Zamidren Book's Philosophy claims to practice a godless alchemy which produces the Profane Aegis without demonic aid, but there is no evidence to back up this claim, as any Philosopher who has departed will soon see. Necromancers who fall are advised to resurrect themselves rather than to rely overly much on the Profane Aegis, though sometimes it cannot be avoided entirely.

The Soul and Undeath

Most forms of corporeal undeath purely involve the body, in which an unwitting victim's soul departs their body along with their spirit and consciousness. This shell can then be reanimated with necromantic magic, forming an automaton with most of its bodily functions stopped. The heart does not beat, the brain does not think, the lungs do not breathe, the stomach does not digest. Though decay sometimes stops, any chance of true life returning to the body has left with the soul.

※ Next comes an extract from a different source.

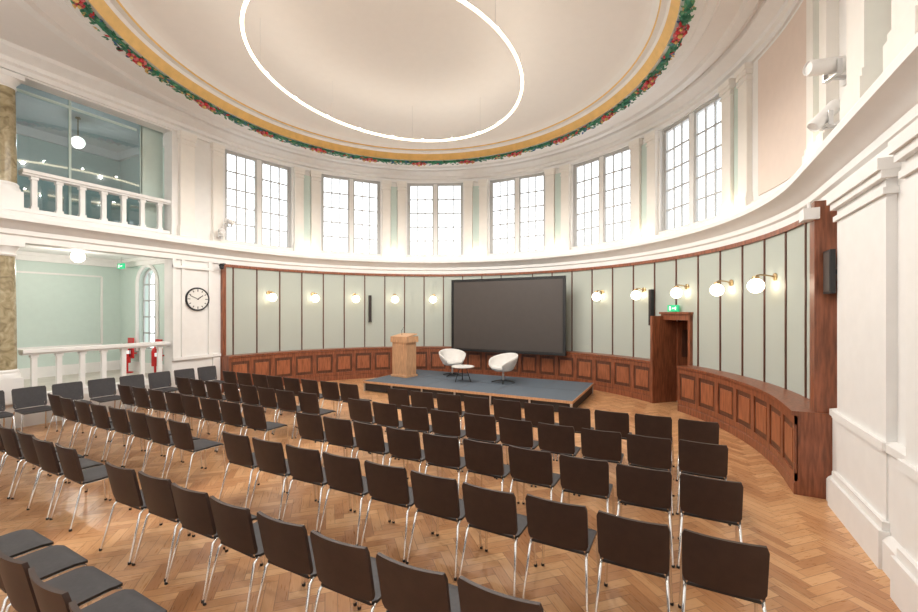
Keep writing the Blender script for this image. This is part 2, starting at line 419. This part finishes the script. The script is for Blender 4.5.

Incorporeal undeath typically involves the soul and spirit, or both, and may or may not involve the consciousness. Instead of slipping from the Plane of Abiding to the Starry Road, a soul or spirit may either become trapped on the Plane of Abiding due to a particularly traumatic death or memory. Alternatively, a particularly strong soul or spirit may choose to remain on the Plane of Abiding, either to try to finish something they could not accomplish in life, or simply from pure spite. Spirits such as these typically feed their spiritual essence with the deaths of others, and can last for millennia or even longer.

It is also possible for a raw spirit to be stripped away and remain on the Plane of Abiding while either the soul or the consciousness slips to the Starry Road on its own. In this case, the memory remains and may manifest itself, but any will or driving force does not. It is also possible for a spirit to shatter into pieces, each piece housing an individual memory. Spirits can also sometimes possess either still-living creatures or corpses, shoving aside any conscious that is already there to enact its own will.

Finally, there is the Lich. Liches are a rather interesting conundrum. Typically a lich becomes one voluntarily, though not always, and, when voluntary, it is nearly always either as an absolute last resort when all other options are even worse, or the result of insanity. First, the body dies. The soul is stripped away and departs for the Starry Road, leaving behind the raw spirit and consciousness. Then the spirit and consciousness possesses its own corpse, rendering it an undead creature. In many ways, a lich is no different than a corpse possessed by a spirit; it's merely possessing its own. Liches often, but not always, begin as necromancers, and typically use necromancy after becoming a lich. They are effectively immortal, as their spirit and consciousness are now housed by a body, albeit an undead one, and they simply regenerate their body if struck down.

Death and Necromancy

Outside the Wheel of the Prydaens, which is reserved for them, the best way to avoid any of these ultimate fates is to avoid death entirely. Undeath is still death, as is departing to the Starry Road in any form. Thanatology can be used to extend one's lifespan, as can certain magics if death should occur. These methods are largely up to the individual that practices them, and are a closely guarded secret by those who have achieved lifespans of millennia.